Dear Friends ~ Purportedly the beginning of something new, a whole breathless yet-to-be-lived year, January is moored in bleak mid-winter. The wonder of Solstice, of Christmas, have faded in the rearview; the promise of Equinox and Easter are far off. January is stuck trying to be something spirited in the gray-sky, sodden-snow middle, the dark borderland between one thing and another.
But hold on. Mystics and poets say that the darker, in-between places are where transformative, sometimes surprising, things happen: thresholds are liminal, vital spaces.

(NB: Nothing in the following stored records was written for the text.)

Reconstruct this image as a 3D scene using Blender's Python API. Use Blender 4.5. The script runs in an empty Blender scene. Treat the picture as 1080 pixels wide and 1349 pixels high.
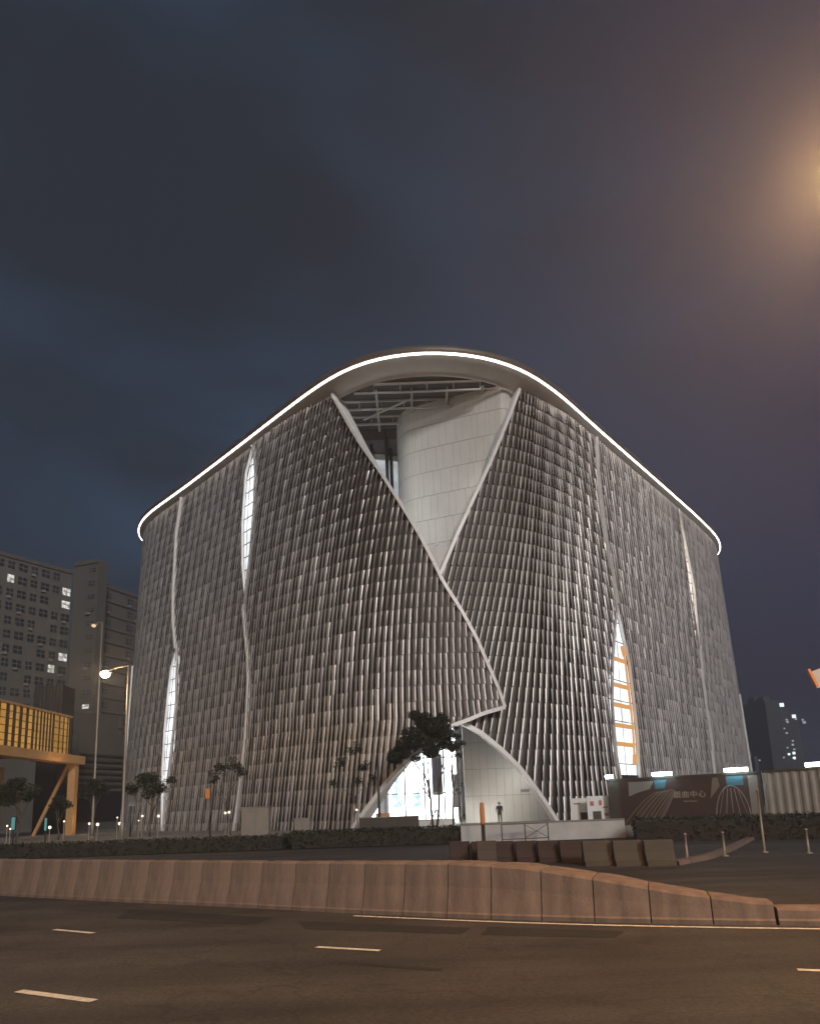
import bpy, bmesh, math, random
from mathutils import Vector, Matrix, Euler

random.seed(7)
SC = bpy.context.scene
COL = SC.collection
R = math.radians

# ------------------------------------------------------------------ camera
F, PX, PY, PITCH, ROLL, EYE = 900.0, 540.0, 900.0, R(10.4), R(2.0), 2.05
fwd = Vector((0, math.cos(PITCH), math.sin(PITCH)))
up0 = Vector((0, -math.sin(PITCH), math.cos(PITCH)))
rt0 = Vector((1, 0, 0))
rt = rt0 * math.cos(ROLL) - up0 * math.sin(ROLL)
up = up0 * math.cos(ROLL) + rt0 * math.sin(ROLL)
cam = bpy.data.cameras.new('camera')
cam.sensor_fit = 'VERTICAL'; cam.sensor_height = 36.0; cam.lens = F / 1349 * 36
cam.shift_y = (PY - 674.5) / 1349
cam.clip_start = 0.1; cam.clip_end = 6000
cam_ob = bpy.data.objects.new('camera', cam); COL.objects.link(cam_ob)
M = Matrix.Identity(4)
for i in range(3):
    M[i][0] = rt[i]; M[i][1] = up[i]; M[i][2] = -fwd[i]
M[0][3], M[1][3], M[2][3] = 0, 0, EYE
cam_ob.matrix_world = M
SC.camera = cam_ob

def ground_pt(x, y, z=0.0):
    """survey point of the photograph laid on the level z"""
    d = fwd + rt * ((x - PX) / F) + up * ((PY - y) / F)
    return Vector((0, 0, EYE)) + d * ((z - EYE) / d.z)

def depth_pt(x, y, Y):
    """survey point of the photograph at the distance Y"""
    d = fwd + rt * ((x - PX) / F) + up * ((PY - y) / F)
    return Vector((0, 0, EYE)) + d * (Y / d.y)

# ------------------------------------------------------------------ view, world, sun
SC.view_settings.view_transform = 'Standard'
SC.view_settings.look = 'None'
SC.view_settings.exposure = 0.0
SC.view_settings.gamma = 1.0
SC.view_settings.use_curve_mapping = False

SUN_EL, SUN_AZ = R(22), R(160)          # azimuth from +Y clockwise; behind the camera, to the right
world = bpy.data.worlds.new('World'); SC.world = world; world.use_nodes = True
nt = world.node_tree; nt.nodes.clear()
def N(t, tp, **kw):
    n = t.nodes.new(tp)
    for k, v in kw.items(): setattr(n, k, v)
    return n
out = N(nt, 'ShaderNodeOutputWorld')
sky = N(nt, 'ShaderNodeTexSky', sky_type='NISHITA'); sky.sun_disc = False
sky.sun_elevation = R(-4); sky.sun_rotation = SUN_AZ
bg1 = N(nt, 'ShaderNodeBackground'); bg1.inputs[1].default_value = 0.05
nt.links.new(sky.outputs[0], bg1.inputs[0])
tc = N(nt, 'ShaderNodeTexCoord')
mp = N(nt, 'ShaderNodeMapping'); mp.inputs['Scale'].default_value = (1.2, 1.0, 2.6); mp.inputs['Rotation'].default_value = (0.0, R(18), 0.0)
nt.links.new(tc.outputs['Generated'], mp.inputs[0])
nz = N(nt, 'ShaderNodeTexNoise'); nz.inputs['Scale'].default_value = 1.35; nz.inputs['Detail'].default_value = 4.0; nz.inputs['Roughness'].default_value = 0.5; nz.inputs['Distortion'].default_value = 0.5
nt.links.new(mp.outputs[0], nz.inputs['Vector'])
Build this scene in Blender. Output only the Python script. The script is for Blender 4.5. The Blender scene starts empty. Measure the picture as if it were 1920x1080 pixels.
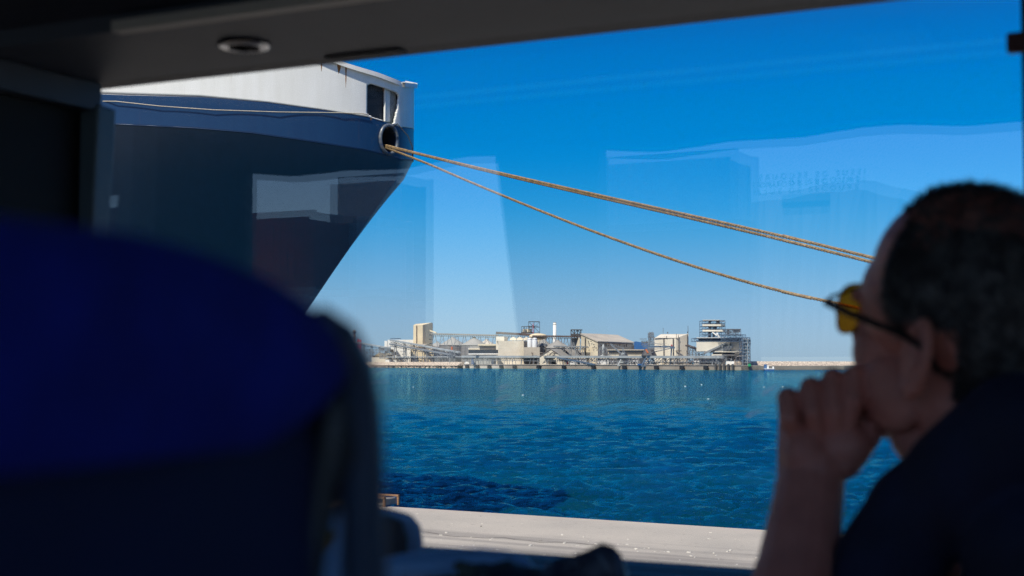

In her poem, "Marginal", Maggie Anderson writes, "This is where I live, at the edge of this ploughed field...I prefer it here...This life is not easy, but wings mix up with leaves here...and I can poise myself and hold for a long time, profoundly..." The old god Janus, the month's namesake, was the custodian of transitions and passages, his two faces on an edge, looking to the ancient ways and future possibilities.
Silence is the air of such a place; it's how we breathe in liminal spaces. Jesuit theologian Walter Burghardt described contemplation as a "long, loving look at the real". Inhaling, exhaling in Silence, we know ourselves loved, belonging, wild as all Earth's inhabitants are wild, and holy. Grief mixes up with joy here. Like Janus, we can look around fearlessly; indeed, in all the sacred directions, and know ourselves held, profoundly.
I bring you poets, storytellers, soul criers singing about the "wildness of reaching an edge", as I once heard David Whyte describe it; about how we pray, love, live, and thrive in such a place, in this time. May you take the adventure, plunge into the alchemy, breathe, and be profoundly held in Silence, Love, and Spirit. ~ Lindsay
We are -- all of us -- contemplatives in the root and ground of our being. For at the root of our being, we are one with God, one with one another, one with the world in which we live. Spending time in prayer is not a means of achieving oneness, but of recognizing that it is there. Prayer does not make us contemplatives; rather it can make us aware that we truly are contemplatives, but at a level of perception we do not often achieve. Prayer, silence and solitude are moments of grace that can awaken us to the contemplative side of our being.